Chinese suppliers are accelerating their expansion into Mexico, with Tesla announcing that it is building a Mexican finished vehicle plant in Monterrey, Nuevo Leon, and many have said that they are encouraging suppliers doing business in Shanghai to expand there.
Dozens of Chinese suppliers exhibited at the Industrial Transformation Mexico (ITM) 2023 exhibition held in Leon, Guanajuato, Mexico, in October 2023, and were actively negotiating to expand locally. The number of participating companies far exceeded that of Japanese companies. When we spoke to Chinese suppliers at the exhibition, several companies replied that they already have a business relationship with Tesla in Shanghai and are aiming to expand locally in line with Tesla’s establishment of a base in Mexico. In Mexico, they intend to increase orders for non-Tesla OEM projects. Many also stated that they intend to expand into Mexico against the backdrop of deteriorating relations between the US and China, and to launch projects for the US and Latin America, and pursue a strategy to increase their presence in North, Central and South America.
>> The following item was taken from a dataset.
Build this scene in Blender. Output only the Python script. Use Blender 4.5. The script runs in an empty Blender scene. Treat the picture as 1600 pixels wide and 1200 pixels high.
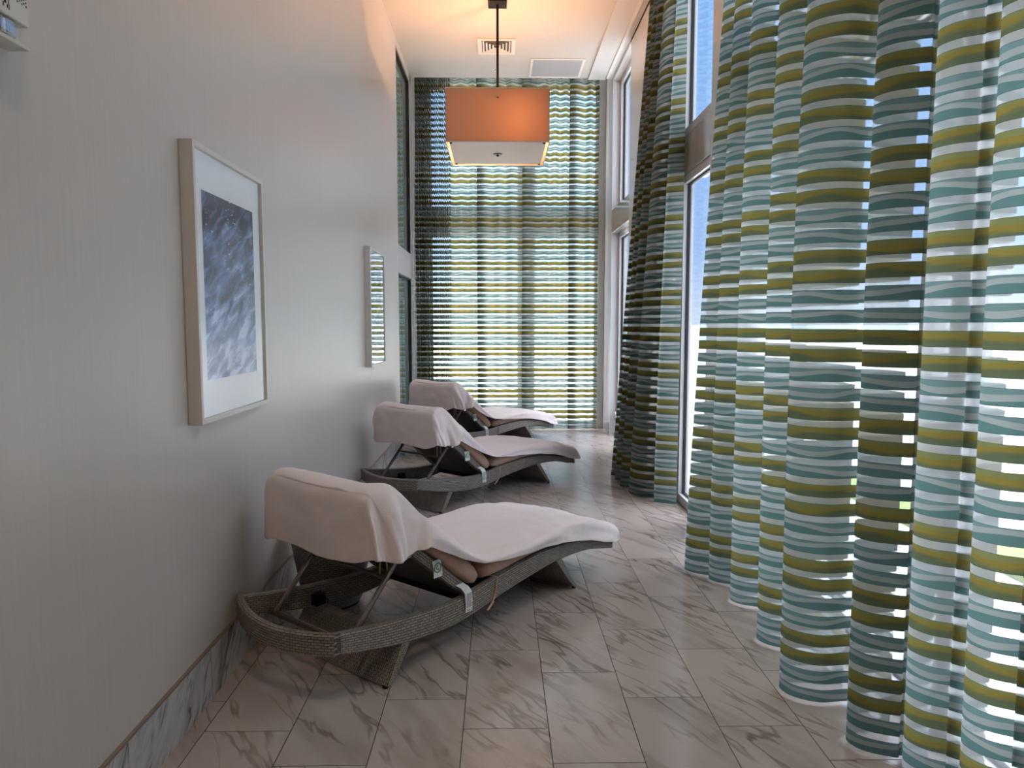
import bpy, bmesh, math, random
from mathutils import Vector, Matrix, noise
random.seed(7)
PI = math.pi
SC = bpy.context.scene
COL = SC.collection

# ------------------------------------------------------------------ camera
F = 1110.0; H = 1.44
pitch = math.atan(93 / F); yaw = math.atan(20 / (F / math.cos(pitch)))
c_, s_ = math.cos(pitch), math.sin(pitch)
fw = Vector((math.sin(yaw) * c_, math.cos(yaw) * c_, -s_))
rt = Vector((math.cos(yaw), -math.sin(yaw), 0))
up = rt.cross(fw)
cam = bpy.data.cameras.new('camera'); cam.lens = F / 1600 * 36; cam.sensor_width = 36
cam.clip_start = 0.05; cam.clip_end = 3000
co = bpy.data.objects.new('camera', cam); COL.objects.link(co)
co.matrix_world = Matrix(((rt.x, up.x, -fw.x, 0), (rt.y, up.y, -fw.y, 0), (rt.z, up.z, -fw.z, H), (0, 0, 0, 1)))
SC.camera = co

# ------------------------------------------------------------------ colour, world, sun, daylight portals
SC.view_settings.view_transform = 'Standard'; SC.view_settings.look = 'None'
SC.view_settings.gamma = 1.0; SC.view_settings.use_curve_mapping = False
SC.view_settings.exposure = 0.56
SC.cycles.use_denoising = True
SC.cycles.max_bounces = 14; SC.cycles.diffuse_bounces = 6; SC.cycles.transparent_max_bounces = 24
SC.cycles.transmission_bounces = 10; SC.cycles.sample_clamp_indirect = 6.0
SC.cycles.caustics_reflective = False; SC.cycles.caustics_refractive = False

W = bpy.data.worlds.new('sky'); SC.world = W; W.use_nodes = True
nt = W.node_tree; nt.nodes.clear()
out = nt.nodes.new('ShaderNodeOutputWorld'); bg = nt.nodes.new('ShaderNodeBackground')
geo = nt.nodes.new('ShaderNodeTexCoord'); sep = nt.nodes.new('ShaderNodeSeparateXYZ')
ramp = nt.nodes.new('ShaderNodeValToRGB')
nt.links.new(geo.outputs['Generated'], sep.inputs[0]); nt.links.new(sep.outputs['Z'], ramp.inputs[0])
nt.links.new(ramp.outputs[0], bg.inputs[0]); nt.links.new(bg.outputs[0], out.inputs[0])
cr = ramp.color_ramp
cr.elements[0].position = 0.0; cr.elements[0].color = (0.110, 0.125, 0.140, 1)
cr.elements[1].position = 0.8; cr.elements[1].color = (0.95, 0.97, 1.0, 1)
e = cr.elements.new(0.10); e.color = (0.060, 0.088, 0.135, 1)
e = cr.elements.new(0.42); e.color = (0.040, 0.080, 0.140, 1)
e = cr.elements.new(0.55); e.color = (0.60, 0.66, 0.74, 1)
bg.inputs[1].default_value = 8.8

sun = bpy.data.lights.new('sun', 'SUN'); sun.energy = 3.2; sun.angle = math.radians(0.6); sun.color = (1, 0.95, 0.88)
so = bpy.data.objects.new('sun', sun); COL.objects.link(so)
so.rotation_euler = Vector((0.45, 0.62, -1.0)).to_track_quat('-Z', 'Y').to_euler()

def portal(loc, size, normal):
    l = bpy.data.lights.new('daylight_portal', 'AREA'); l.shape = 'RECTANGLE'; l.size, l.size_y = size
    l.cycles.is_portal = True
    o = bpy.data.objects.new('daylight_portal', l); COL.objects.link(o); o.location = loc
    o.rotation_euler = Vector(normal).to_track_quat('-Z', 'Z').to_euler()
portal((1.66, 3.4, 2.25), (12.0, 4.5), (-1, 0, 0))
portal((0.2, 9.98, 2.25), (2.7, 4.5), (0, -1, 0))

# warm fill spots added unseen behind the camera to brighten the room
for y in (0.6, -1.4):
    l = bpy.data.lights.new('fill_spot', 'SPOT'); l.energy = 55; l.color = (1, 0.74, 0.54)
    l.shadow_soft_size = 0.08; l.spot_size = math.radians(120); l.spot_blend = 0.8
    o = bpy.data.objects.new('fill_spot', l); COL.objects.link(o); o.location = (-0.1, y, 4.48)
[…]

The expansion of the US BEV market and the worsening US-China conflict are behind Chinese suppliers strengthening their presence in Mexico. While the BEV market is certain to expand in the US over the medium to long term, China, which is ahead in terms of the scale of BEV production, is aiming to use its technology and know-how to enter North America. The strategy could be said to be to move into Mexico, a USMCA country, to manufacture BEV-related parts and secure profits from the risk of directly entering the US due to the worsening Sino-US relationship. As Mexico can also be used as a base for exports to Central and South America, it appears that the company is simultaneously aiming to expand its business in Latin American countries that have recently established good relations with the Chinese government.
Chinese-owned companies are expected to enter Mexico in earnest around 2022. Although still in the early stages of expansion, the number of Chinese suppliers starting to produce parts in Mexico is expected to increase dramatically in a few years’ time, and Japanese companies based there may need to consider strategies now to compete with new competitors. This is because, before they know it, competing Chinese companies may enter Mexico and take their next project away from them. With little information available on Chinese companies entering Mexico, it may be time to consider how to keep abreast of developments among Chinese companies.